D.C. Planning Chief Urges New York City to Scrap Parking Minimums

Washington D.C. planning director Harriet Tregoning offered her assistance to New York City in eliminating parking minimums. Photo: Washington City Paper
Yesterday, the Department of City Planning asked experts from around the country how to make a more sustainable zoning code. Their response? Scrap parking minimums.
The recommendation came during a major conference held yesterday by DCP and Harvard University. Top urban thinkers from around the country gathered to discuss how the zoning code can make the city more globally competitive, socially equitable, architecturally significant and environmentally sustainable (for a good recap of the conference, check out the Architect’s Newspaper live blog).
When the conversation turned to suggestions for building a sustainable city, both panelists raised the issue of parking minimums.
“Parking is one of the biggest things,” said Harriet Tregoning, the director of D.C.’s Office of Planning, as she articulated how zoning can make cities greener. “[Washington has] removed our minimums for most buildings in the downtown and near transit.”
That policy puts D.C. significantly ahead of New York City. While the Manhattan core — admittedly a more populated area than all of Washington — has parking maximums in place, most of the city is still governed by parking minimums, even areas right on top of subway stations.
DCP is considering reducing parking minimums in the “inner ring” of neighborhoods around the Manhattan core, but not eliminating them. So building space for car storage will still be mandatory even in highly walkable and transit-rich neighborhoods like Harlem, while dense, transit-rich areas just a little further removed from downtown, like Washington Heights, may not see any reforms at all.
Tregoning said that D.C. opted to eliminate parking minimums entirely in response to “hard experience.” Having cut parking requirements in half, she explained, “we still had only half the parking used.”
D.C. is also replacing parking minimums with maximums in many places.
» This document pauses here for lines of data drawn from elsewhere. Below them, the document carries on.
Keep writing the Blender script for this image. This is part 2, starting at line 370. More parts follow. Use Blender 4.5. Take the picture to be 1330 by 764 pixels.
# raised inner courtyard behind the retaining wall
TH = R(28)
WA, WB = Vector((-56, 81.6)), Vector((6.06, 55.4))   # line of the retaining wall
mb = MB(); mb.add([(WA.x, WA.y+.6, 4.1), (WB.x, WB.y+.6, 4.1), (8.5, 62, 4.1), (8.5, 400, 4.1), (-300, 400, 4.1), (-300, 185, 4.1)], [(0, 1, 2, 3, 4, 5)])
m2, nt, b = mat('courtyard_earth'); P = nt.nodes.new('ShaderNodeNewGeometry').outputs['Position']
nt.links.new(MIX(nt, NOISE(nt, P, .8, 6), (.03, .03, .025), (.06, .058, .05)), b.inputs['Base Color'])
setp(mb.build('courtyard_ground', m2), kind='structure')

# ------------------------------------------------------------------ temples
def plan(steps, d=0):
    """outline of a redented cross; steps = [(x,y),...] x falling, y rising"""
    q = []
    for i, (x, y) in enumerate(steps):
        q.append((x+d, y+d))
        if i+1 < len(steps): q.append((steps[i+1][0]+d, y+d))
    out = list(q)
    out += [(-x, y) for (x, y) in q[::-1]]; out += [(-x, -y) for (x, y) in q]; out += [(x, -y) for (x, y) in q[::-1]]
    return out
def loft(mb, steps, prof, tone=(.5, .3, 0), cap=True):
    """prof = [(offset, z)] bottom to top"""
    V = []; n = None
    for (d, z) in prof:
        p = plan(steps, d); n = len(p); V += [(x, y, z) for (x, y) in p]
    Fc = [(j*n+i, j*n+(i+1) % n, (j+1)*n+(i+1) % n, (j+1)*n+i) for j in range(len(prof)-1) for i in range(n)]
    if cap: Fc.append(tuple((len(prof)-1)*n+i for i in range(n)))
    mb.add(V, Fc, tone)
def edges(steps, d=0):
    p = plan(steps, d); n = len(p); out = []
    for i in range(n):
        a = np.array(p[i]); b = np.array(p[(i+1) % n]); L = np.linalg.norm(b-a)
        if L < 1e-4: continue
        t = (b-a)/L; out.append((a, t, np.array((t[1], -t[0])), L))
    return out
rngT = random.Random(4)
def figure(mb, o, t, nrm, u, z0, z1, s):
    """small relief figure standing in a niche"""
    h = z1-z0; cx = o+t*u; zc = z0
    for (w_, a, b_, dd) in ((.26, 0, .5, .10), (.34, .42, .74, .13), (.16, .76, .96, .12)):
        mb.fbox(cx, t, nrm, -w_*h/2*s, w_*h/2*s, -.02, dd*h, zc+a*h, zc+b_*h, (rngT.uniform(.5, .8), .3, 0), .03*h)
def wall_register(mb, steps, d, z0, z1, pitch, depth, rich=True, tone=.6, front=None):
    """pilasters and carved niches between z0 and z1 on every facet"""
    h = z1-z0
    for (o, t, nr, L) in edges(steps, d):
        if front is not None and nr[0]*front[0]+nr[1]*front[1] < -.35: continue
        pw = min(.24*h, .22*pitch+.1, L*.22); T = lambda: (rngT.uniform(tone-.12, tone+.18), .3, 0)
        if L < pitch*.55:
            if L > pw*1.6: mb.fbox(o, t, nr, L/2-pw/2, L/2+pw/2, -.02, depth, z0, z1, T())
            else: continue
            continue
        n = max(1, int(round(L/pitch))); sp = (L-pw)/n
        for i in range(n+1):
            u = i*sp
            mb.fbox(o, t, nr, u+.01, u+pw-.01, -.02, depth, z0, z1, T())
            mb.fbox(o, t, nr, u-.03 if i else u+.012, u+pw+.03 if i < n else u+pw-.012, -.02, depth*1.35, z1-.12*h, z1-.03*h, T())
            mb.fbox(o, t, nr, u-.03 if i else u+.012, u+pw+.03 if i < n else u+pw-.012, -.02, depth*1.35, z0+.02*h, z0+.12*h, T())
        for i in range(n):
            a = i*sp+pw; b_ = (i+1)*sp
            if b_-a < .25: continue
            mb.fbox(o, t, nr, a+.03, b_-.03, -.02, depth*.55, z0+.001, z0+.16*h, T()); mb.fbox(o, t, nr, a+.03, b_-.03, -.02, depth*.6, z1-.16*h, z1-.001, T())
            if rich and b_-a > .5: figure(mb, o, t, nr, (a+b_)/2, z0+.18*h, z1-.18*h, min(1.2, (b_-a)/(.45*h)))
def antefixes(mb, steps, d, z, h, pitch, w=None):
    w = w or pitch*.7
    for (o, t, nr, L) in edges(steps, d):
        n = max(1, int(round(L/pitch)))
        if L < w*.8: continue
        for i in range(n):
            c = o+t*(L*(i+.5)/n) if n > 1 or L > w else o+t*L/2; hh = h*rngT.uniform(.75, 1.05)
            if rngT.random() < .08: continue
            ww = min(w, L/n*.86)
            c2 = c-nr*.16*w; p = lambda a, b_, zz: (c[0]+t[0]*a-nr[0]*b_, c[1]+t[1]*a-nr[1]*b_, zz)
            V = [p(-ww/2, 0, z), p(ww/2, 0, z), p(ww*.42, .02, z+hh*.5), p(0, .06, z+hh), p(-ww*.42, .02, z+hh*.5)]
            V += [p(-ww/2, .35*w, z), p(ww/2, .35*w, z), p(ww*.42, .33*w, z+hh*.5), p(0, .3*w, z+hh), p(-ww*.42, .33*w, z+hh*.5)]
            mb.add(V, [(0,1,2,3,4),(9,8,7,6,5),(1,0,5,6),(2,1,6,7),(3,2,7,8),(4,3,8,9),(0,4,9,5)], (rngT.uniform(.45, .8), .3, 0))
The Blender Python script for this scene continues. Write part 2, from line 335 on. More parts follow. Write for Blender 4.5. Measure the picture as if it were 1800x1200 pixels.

The city received significant pushback from the public and developers, Tregoning admitted, so they developed a compromise. “You can build more than the maximums, but the first floor of that building has to be level and convertible so that if we’re right and you’re wrong, it can be something useful.”
Tregoning went so far as to offer herself as a resource to New York City should it decide to pursue parking reform. “We should think of ourselves as a band of brothers,” she said. “Why don’t we emulate success?”